THE ET CETERA CHRONICLES - VOL. 71
THE SMILING IRISHMAN - Some people may remember Jeremy Craig, the First Secretary to Irish Embassy. Craig, the smiling Irishman, came to early in his diplomatic career to Dublin to promote Irish heritage during the 1970 Saint Patrick’s Festival. Craig, a 28-year-old native of Dublin, Ireland, was promoted to Counselor in 1974. In 1979, Craig was appointed as the Deputy Head of the Irish Mission to the United Nations in New York.
Jeremy Craig was a respected Irish diplomat who served in several important posts at home and abroad during the course of a 25- year career in the Department of Foreign Affairs. In 1981, Craig was elected to a non-permanent seat on the UN Security Council for the two-year term. Craig represented Ireland during the Falklands War, as well as the troubles in the Middle East.
In 1983, Jeremy was promoted again and posted to Beirut as Irish Ambassador to Lebanon where he was also non-resident ambassador to Syria and to Iraq. This was a post of significance for Ireland’s relations with the Middle East and because Irish peacekeepers had been serving with the UN in Lebanon since 1978. It was also a difficult and dangerous assignment as Lebanon was convulsed by a complex civil war which in one form or another lasted from 1975 until 1989.
Three years later, in 1986, he took up another important posting in the embassy in London as deputy to the ambassador. Sadly, for health reasons, he did not have the opportunity to make the contribution he might have made there to Anglo-Irish relations. After a short time in London he returned to a post in the department in Dublin and he took early retirement on health grounds in 1991. Craig died in March, 2016. The Irish Times, March 26, 2016.

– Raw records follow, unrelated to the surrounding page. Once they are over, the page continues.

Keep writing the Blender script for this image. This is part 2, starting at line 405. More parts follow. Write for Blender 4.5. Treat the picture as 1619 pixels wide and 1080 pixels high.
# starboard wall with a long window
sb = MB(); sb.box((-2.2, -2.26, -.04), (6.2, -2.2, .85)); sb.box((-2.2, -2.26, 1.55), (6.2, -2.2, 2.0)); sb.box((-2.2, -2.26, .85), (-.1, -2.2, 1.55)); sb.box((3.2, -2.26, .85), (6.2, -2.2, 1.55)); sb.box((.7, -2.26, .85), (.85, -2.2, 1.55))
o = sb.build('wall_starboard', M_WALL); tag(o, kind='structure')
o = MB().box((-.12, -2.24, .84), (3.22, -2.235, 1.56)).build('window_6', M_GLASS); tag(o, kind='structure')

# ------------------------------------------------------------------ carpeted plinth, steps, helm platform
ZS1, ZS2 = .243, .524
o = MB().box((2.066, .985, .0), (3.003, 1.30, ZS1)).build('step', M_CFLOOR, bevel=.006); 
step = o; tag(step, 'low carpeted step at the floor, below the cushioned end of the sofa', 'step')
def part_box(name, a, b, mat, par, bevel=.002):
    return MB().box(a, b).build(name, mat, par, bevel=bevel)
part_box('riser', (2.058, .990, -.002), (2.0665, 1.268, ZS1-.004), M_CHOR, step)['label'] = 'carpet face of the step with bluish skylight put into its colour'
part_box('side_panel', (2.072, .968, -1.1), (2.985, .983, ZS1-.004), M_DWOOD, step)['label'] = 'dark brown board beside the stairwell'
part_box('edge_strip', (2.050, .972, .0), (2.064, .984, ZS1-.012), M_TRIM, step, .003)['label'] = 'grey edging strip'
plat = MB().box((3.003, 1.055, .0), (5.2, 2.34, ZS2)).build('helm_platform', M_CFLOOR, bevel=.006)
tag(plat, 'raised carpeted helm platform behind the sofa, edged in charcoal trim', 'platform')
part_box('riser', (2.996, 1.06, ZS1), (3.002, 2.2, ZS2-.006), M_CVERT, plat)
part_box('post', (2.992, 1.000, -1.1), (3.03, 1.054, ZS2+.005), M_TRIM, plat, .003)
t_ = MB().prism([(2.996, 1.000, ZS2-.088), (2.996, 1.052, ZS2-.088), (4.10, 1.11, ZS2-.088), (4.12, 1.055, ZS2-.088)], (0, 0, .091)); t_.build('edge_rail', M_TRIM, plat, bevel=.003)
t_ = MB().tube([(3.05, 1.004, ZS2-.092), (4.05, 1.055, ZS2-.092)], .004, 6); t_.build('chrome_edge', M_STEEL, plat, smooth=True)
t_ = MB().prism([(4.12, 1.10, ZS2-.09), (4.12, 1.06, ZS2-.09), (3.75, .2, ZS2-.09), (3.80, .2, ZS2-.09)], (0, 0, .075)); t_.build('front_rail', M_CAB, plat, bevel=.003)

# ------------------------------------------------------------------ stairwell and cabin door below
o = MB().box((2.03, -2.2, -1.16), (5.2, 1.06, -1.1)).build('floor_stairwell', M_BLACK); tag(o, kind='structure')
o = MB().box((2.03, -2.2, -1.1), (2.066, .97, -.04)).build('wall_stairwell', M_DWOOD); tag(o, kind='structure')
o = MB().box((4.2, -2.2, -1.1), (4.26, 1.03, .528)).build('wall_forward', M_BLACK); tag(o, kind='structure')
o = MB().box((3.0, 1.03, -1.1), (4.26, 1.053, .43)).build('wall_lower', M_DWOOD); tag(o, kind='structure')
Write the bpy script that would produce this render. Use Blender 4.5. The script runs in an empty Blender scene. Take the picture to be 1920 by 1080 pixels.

THE INVASION OF THE BIRDS - As the evening temperatures began to drop in the late summer of 1930, many of Dublin’s citizenry would gather around the courthouse at dusk. They came to see the purple martins, thousands, if not tens of thousands of them. Every evening the birds circled the courthouse tower, long a refuge of alighting birds. After the martins moved on, they were replaced by chimney sweeps, much to the delight of Dublin’s bird watchers. Dublin Courier Herald, September 14, 1930.
WE WENT BLUE - For the better part of seventy years, the residents of Dublin, Georgia were prohibited from buying almost anything on Sunday. Only emergency purchased were allowed. The first such blue law was passed by the city council in -. Obviously, intoxicating beverages were banned on the Sabbath. The council men set their sights on shaves and shoe shines. That might be questionable, but when the holier than thou alderman decided to ban soft drinks and candy, the children of city turned blue. A fire and brimstone speech by evangelist Sam Jones a few days before got the true believers on the hunt from the poor kids who ran out of candy on Saturday night. Savannah Morning News, October 15, 1901.
HOMELESS VETERAN - Clinton W. Terpening has seen war under horrible living conditions. The Civil War veteran from Illinois moved to Soperton in 1920. He was somewhat of a hermit who lived in a house built of scraps and was described as “some sort of heathen building.” Terpening died in late September 1930. His body was brought to Dublin for cremation before it was shipped back home to his sister in Illinois. Dublin Courier Herald, September 25, 1930.
LOOK WHAT I CAUGHT! - Bob Hightower loved to go to fishing holes on Turkey Creek. Just as he saw three ducks approaching his position, he let his bait fly off the end of his rod and reel. Hightower’s line caught one of the ducks by the foot. The duck plunged into the water safely. The happy fisherman reeled his catch in, removed it from his tackle, and took it home with him alive. Dublin Courier Herld, October 5, 1930.